Japanese snatch beautiful Chinese virgin

Posted by Lindsay Griffin on 17/11/2010
Xiaqiangla. Tamotsu Nakamura

Previously unreported by Western media, a small Japanese team has made the first ascent of Xiaqiangla (5,470m), a fine pyramid in China's northern Daxue Shan.

This shapely peak west of the Dadu River in Sichuan Province came to the attention of climbers after photographs published by the well-known Japanese explorer, Tamotsu Nakamura.

Mitsuru Kato, Hiroshi Matsushima, Ken Sato and Chiharu Yoshimura, all from the Hiroshima section of the Japanese Alpine Club, walked eight hours from the road to set up base camp by the shores of a lake at 4,350m

Then, after placing an advanced base at 5,020m to the east of the peak, they attempted the mountain, alpine style, by two different routes.

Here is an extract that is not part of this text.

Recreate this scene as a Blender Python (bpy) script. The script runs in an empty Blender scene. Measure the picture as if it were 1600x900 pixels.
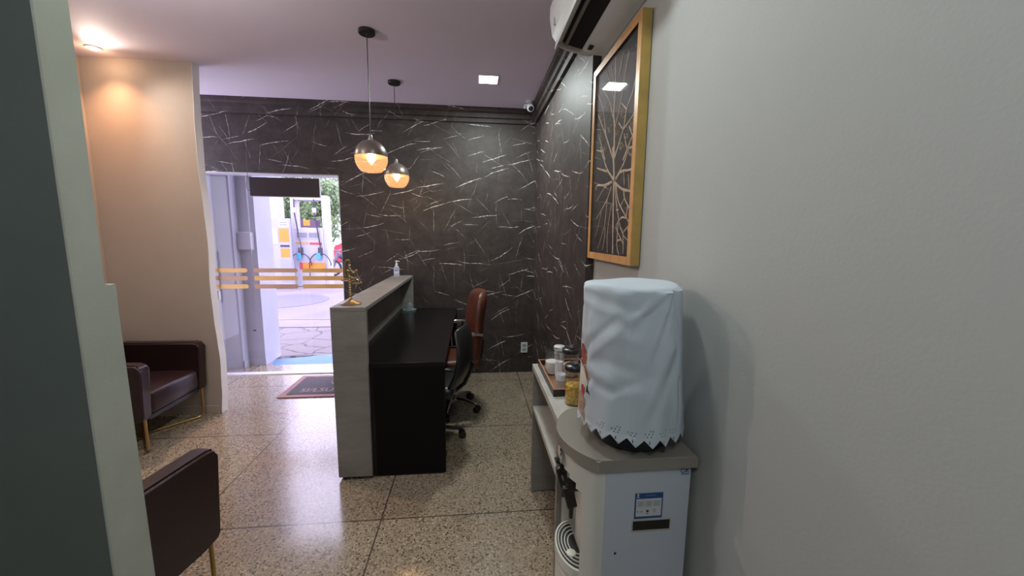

Matsushima and Sato followed a snow couloir on the North East Face leading to the North Ridge, but struck up left in the upper section, climbing a steep mixed rock wall (III and IV) directly to the summit, where their GPS recorded 5,497m.

Meanwhile Kato and Yoshimura climbed along the crenellated crest of the longer North Ridge but only reached a foresummit before running out of time.

The successful summit pair descended the upper section of the North Ridge to meet the others at the head of the snow couloir, from where all four descended the couloir together. They were back at advanced base after a 15-hour day.

The area around the Dadu River is noted for its unique local Tibetan culture, which includes historic art, literature and architecture (typically, stone towers). However, it is now becoming impossible to ignore the serious environmental destruction to the region caused by an acceleration in the West China Development projects: a huge dam is now under construction on the Dadu.

An edited version of the revealing film, Meltdown in Tibet, will be on show at the Kendal Film Festival this weekend. It blows the lid off China's potentially catastrophic dam building projects, where in Tibet nomads are being forced out of their traditional habitat and relocated in bleak villages.